Most of the buildings housed around 200 juveniles while others housed around 1,000. Like any other institution, the building had some rough points. They faced the same issues that were found in jails and prisons like overcrowding, deteriorating conditions and staff abusing the children. Moreover, in the buildings they also focused highly on education and it made this reform an indelible part of America’s juvenile justice system. Today, many reform schools are called youth correctional institutions and they follow the same structural model as the first House of Refuge.

There are nearly 60,000 youth under the age of 18 that are incarcerated in jails and prisons throughout the United States. The incarceration rate in North Carolina for youth under the age of 18 is 75 per 100,000 people. As of 2013, 543 youth were in juvenile facilities in North Carolina. The age of criminal responsibility in North Carolina is 16 years old. Hoke county has a juvenile delinquency rate of 16.8 per 1,000 people according to the “Kids Count Data Center”. In 2015, the youth rate of incarceration was 152 per 100,000 youth. 
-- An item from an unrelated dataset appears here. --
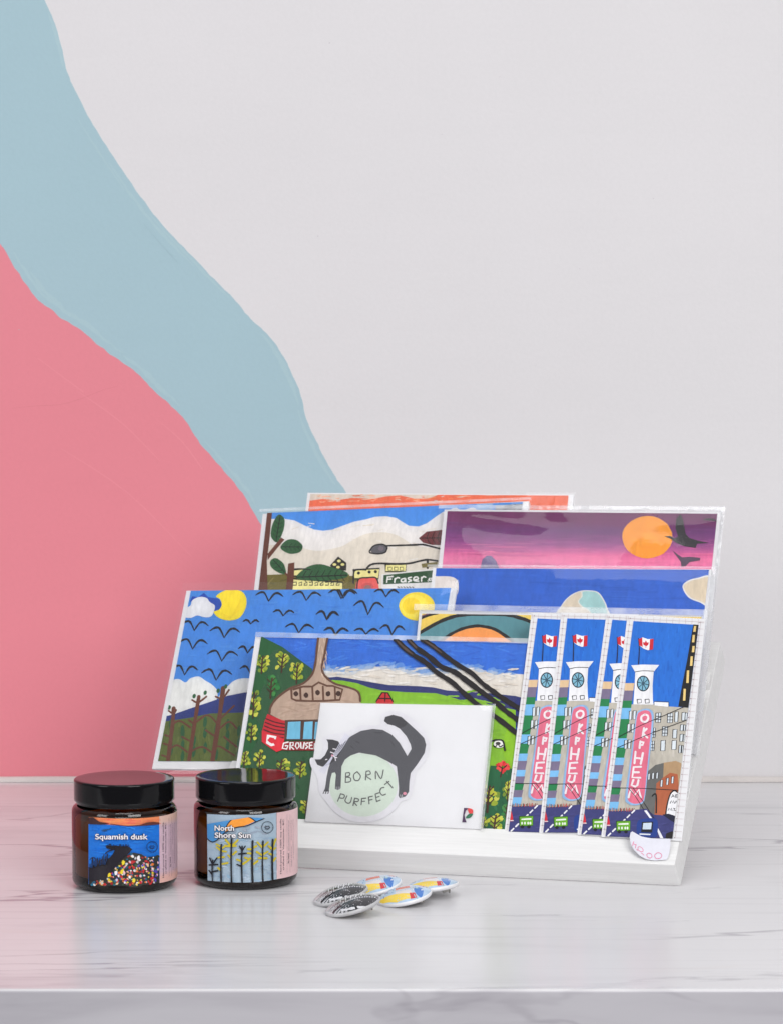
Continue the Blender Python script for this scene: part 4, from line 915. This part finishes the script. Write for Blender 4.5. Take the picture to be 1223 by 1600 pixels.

Black youth placement rate was 433 per 100,000 youth, compared to a white youth placement rate of 86 per 100,000 youth. In New Jersey, Wisconsin, Montana, Delaware, Connecticut, and Massachusetts, African American youth are at least 10 times as likely to be held in placement as are white youth. Maryland, Montana, Connecticut, Delaware, and Wisconsin saw their racial disparity at double. In North Carolina the black/white youth placement rate per 100,000 as of 2015 is 7.45. 

This is a big number because North Carolina is higher than places like New York and Texas. OJJDP’s analysis of various studies spanning 12 years reveals that, in approximately two-thirds of the studies, “negative race effects” (meaning race explains why minorities remain in the system) were present at various stages of the juvenile justice process.

In India, juvenile justice did not develop like the American system. Beginning in 1850, laws were passed India that protected young delinquents and focused on an apprenticeship program. The Indian government believed that apprenticeship was superior to direct punishment or confinement because it would deter future offenses and give young criminals the ability to find jobs after they had finished with their apprenticeships.